Read this article in:
9 January, 2012
Although wage negotiations will continue this week at Zambia’s largest copper mine, a strike there on 3-4 January ended early last Thursday when the Minister of Labour, Sport, Youth and Gender directly intervened to correct glaring mineworker exploitation.
Some 2,000 miners, the majority represented by ICEM affiliate Mineworkers’ Union of Zambia (MUZ), took strike action against Canadian-based First Quantum Minerals Ltd. at the 231,000-tonne-per-year Kansanshi mine after negotiations slowed late in 2011.
Workers returned to jobs on 5 January after Labour Minister Fackson Shamenda, MUZ President Oswell Munyenyembe, management representatives, and an officer of the National Union of Miners and Allied Workers (NUMAW) brokered a deal late the night before.
The deal is reported to displace short-term contracts with permanent and pensionable conditions of work, as well as a company pledge to review 12-hour work shifts. Miners are seeking an eight-hour day. The brokered settlement also saw First Quantum agree to award a 13th pay check beginning this year.

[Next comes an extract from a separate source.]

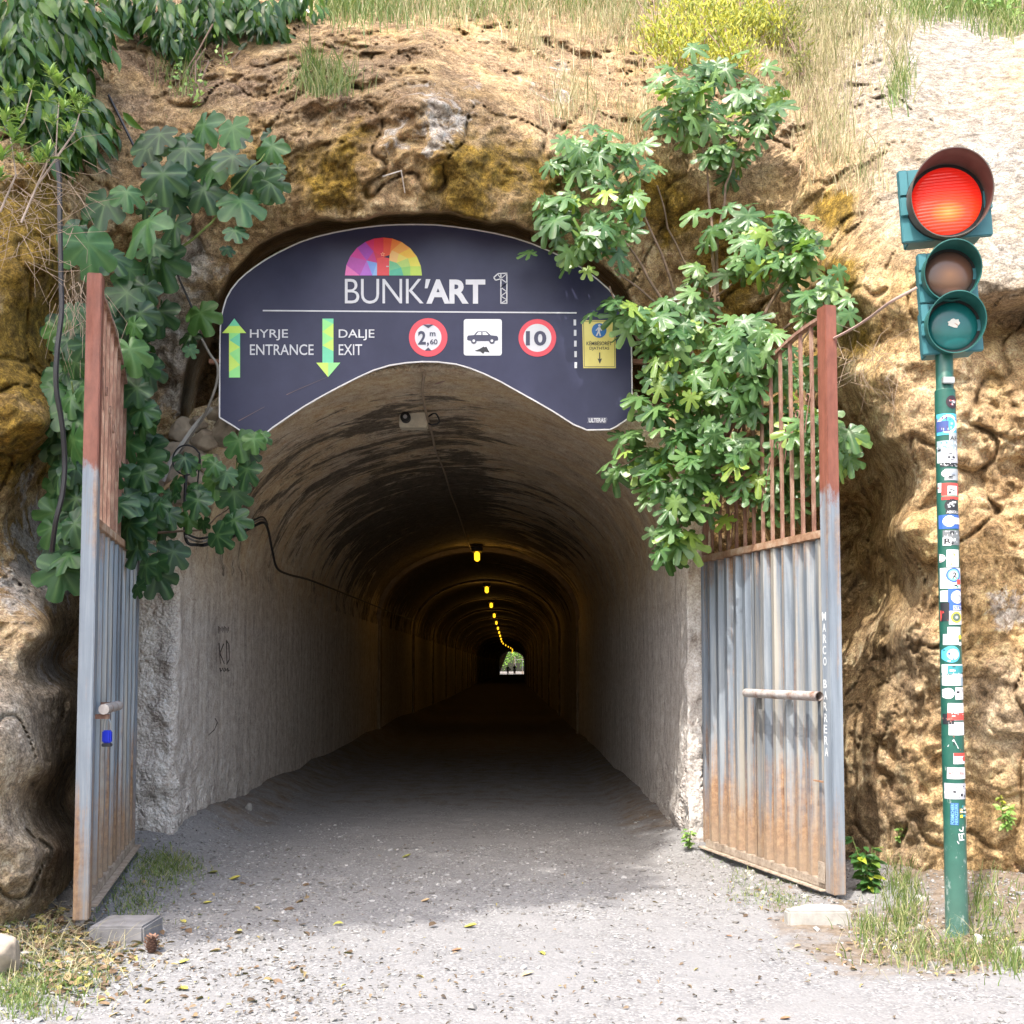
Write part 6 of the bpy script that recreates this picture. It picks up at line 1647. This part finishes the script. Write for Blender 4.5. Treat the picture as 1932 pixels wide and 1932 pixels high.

Negotiations for a general increase in salaries will occur this week. Workers through their unions seek a 20% hike, while management has offered only 9%. The open-cast Kansanshi operation, begun in 2005, is First Quantum’s flagship mine and began expanding last year to where it will produce 400,000 tonnes annually of copper concentrates and copper cathode by 2015. Construction of a new concentrator also is underway this year and is scheduled for commissioning in 2014.